GOAL OF THE EXERCISE:
Retype the opening lines of the listing below, ending with the line that contains "D=bpy.data; C=bpy.context; scene=C.scene", and leave out any pictures.
=====
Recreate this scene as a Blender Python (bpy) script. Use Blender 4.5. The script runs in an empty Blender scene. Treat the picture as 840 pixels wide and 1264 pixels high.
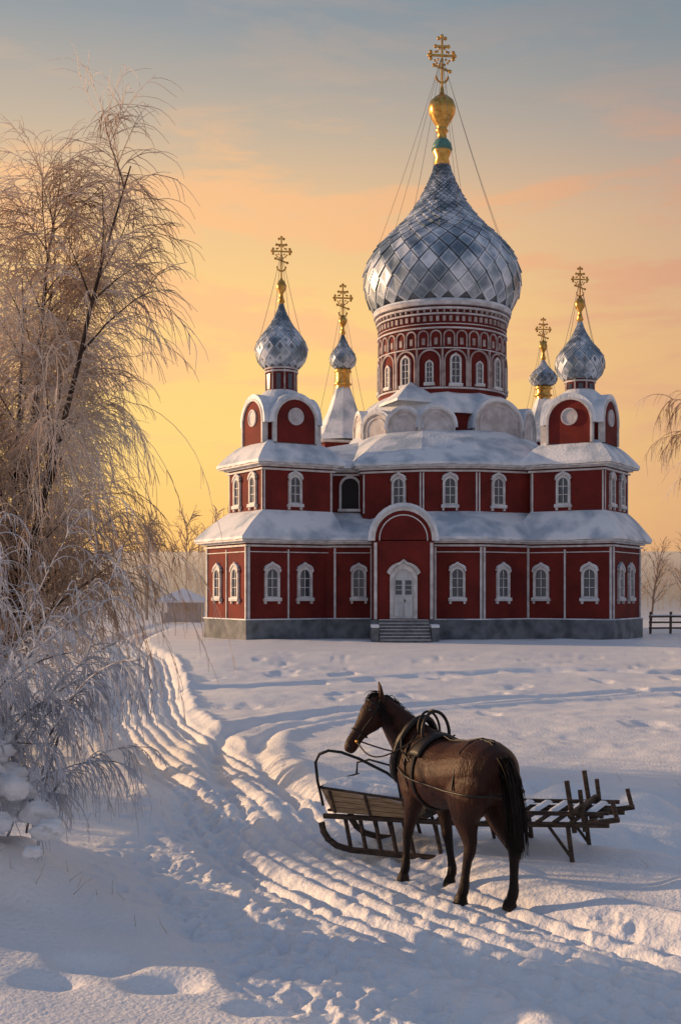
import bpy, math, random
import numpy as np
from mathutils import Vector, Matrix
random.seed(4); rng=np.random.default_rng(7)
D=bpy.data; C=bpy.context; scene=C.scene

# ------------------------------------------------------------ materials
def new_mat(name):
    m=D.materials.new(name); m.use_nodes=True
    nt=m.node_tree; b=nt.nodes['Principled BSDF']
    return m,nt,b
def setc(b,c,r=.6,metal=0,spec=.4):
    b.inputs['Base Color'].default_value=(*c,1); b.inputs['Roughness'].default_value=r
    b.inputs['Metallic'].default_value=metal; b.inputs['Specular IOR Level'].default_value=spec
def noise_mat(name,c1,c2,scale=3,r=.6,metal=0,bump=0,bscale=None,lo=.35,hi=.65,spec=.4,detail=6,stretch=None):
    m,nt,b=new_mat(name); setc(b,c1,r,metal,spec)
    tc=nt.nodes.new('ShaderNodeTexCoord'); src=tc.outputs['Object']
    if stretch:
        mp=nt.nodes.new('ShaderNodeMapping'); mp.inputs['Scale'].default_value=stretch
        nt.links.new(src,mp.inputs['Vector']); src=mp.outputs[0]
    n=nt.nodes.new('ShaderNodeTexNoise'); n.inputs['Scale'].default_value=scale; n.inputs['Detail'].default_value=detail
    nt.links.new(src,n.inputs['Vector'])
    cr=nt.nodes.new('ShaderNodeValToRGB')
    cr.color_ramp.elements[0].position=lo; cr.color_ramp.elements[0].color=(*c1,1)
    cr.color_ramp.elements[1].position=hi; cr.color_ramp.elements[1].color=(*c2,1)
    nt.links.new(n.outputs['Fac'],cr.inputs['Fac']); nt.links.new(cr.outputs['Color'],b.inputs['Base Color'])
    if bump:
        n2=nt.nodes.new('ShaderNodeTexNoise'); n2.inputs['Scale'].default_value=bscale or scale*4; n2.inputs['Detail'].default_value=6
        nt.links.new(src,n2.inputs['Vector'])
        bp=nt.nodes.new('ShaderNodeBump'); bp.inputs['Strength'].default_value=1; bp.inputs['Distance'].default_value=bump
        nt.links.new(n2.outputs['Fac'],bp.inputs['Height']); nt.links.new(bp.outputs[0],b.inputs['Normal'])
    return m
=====
ANSWER FOR THIS EXERCISE:
Recreate this scene as a Blender Python (bpy) script. Use Blender 4.5. The script runs in an empty Blender scene. Treat the picture as 840 pixels wide and 1264 pixels high.
import bpy, math, random
import numpy as np
from mathutils import Vector, Matrix
random.seed(4); rng=np.random.default_rng(7)
D=bpy.data; C=bpy.context; scene=C.scene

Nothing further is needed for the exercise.